The asteroid with THREE companion moons: 160 mile-wide space rock named Elektra is the first quadruple system EVER detected
- Asteroid 130 Elektra has been identified as first quadruple system ever detected
- Astronomers say 160 mile-wide space rock has three smaller companion moons
- Elektra was first detected in the asteroid belt between Jupiter and Mars in 1873
- The newly-discovered moon S/2014 (130) 2 is 15,000 times fainter than Elektra
An asteroid that was discovered in the 19th century has now been identified as the first quadruple system ever detected.
Named 130 Elektra, astronomers have found that the 160 mile-wide space rock has three smaller companion moons.
It is not unheard of for asteroids to have satellite bodies accompanying them — of the 1,100,000 discovered, over 150 of them are known to have at least one moon — but it is not always easy to spot them.
Elektra was first detected in the asteroid belt between Jupiter and Mars in 1873.
However, it was not until 130 years later that its first moon was spotted, and it took until 2014 to see evidence of the second.
An asteroid named 130 Elektra has been identified as the first quadruple system ever detected. Astronomers found that the 160 mile-wide space rock has three smaller companion moons
Pictured is an artist’s impression of 130 Elektra and its three moons. The space rock was first detected in the asteroid belt between Jupiter and Mars in 1873
The reason they are so hard to spot is because asteroids are only small and dimly lit, so any smaller orbiting body is fainter and likely to be greatly outshone by its parent asteroid.

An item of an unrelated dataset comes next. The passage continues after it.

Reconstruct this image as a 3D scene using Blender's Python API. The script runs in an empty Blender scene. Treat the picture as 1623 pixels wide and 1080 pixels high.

Not only that, but the closer the moon is to the asteroid the harder it is to see, in much the same way it is hard to spot exoplanets orbiting other stars.
A team of astronomers led by Anthony Berdeu, of the National Astronomical Research Institute of Thailand, made the discovery.
‘Elektra is the first quadruple system ever detected,’ the researchers wrote in their paper.
‘This new detection … shows that dedicated data reduction and processing algorithms modelling the physics of the instruments can push their contrast limits further.’
Elektra’s three moons have been named S/2003 (130) 1, S/2014 (130) 1 and S/2014 (130) 2.
The first is 3.7 miles (6 km) across, and orbits Elektra at an average distance of around 807 miles (1,300km), while the second is just 1.24 miles (2km) across and has an average orbital distance of 310 miles (500km).
The newly-discovered moon is smaller and closer still, measuring 1 miles (1.6km) across and orbiting at an average distance of around 211 miles (340km).
S/2014 (130) 2 orbits around its parent body every 16.3 hours and is 15,000 times fainter than Elektra.
Elektra’s three moons have been named S/2003 (130) 1, S/2014 (130) 1 and S/2014 (130) 2
What made the discovery all the more remarkable is that it used the same dataset that allowed astronomers to discover Elektra’s second moon.
The team of astronomers took archival data from the SPHERE instrument attached to the European Southern Observatory’s Very Large Telescope in Chile to make their observation.
They then ran it through a newly-developed data reduction pipeline to remove noise from the raw data, while also using a series of algorithms to model the extended glow around the asteroid, called a halo, and remove it.
Once this was completed, Elektra’s third moon emerged.
‘The discovery of the first quadruple asteroid system slightly opens the way for understanding the mechanisms of the formation of these satellites,’ the researchers wrote in their paper.
They hope that their research may lead to the discovery of other faint, hard-to-see asteroid moons in the future.
The study has been published in The Astrophysical Journal Letters.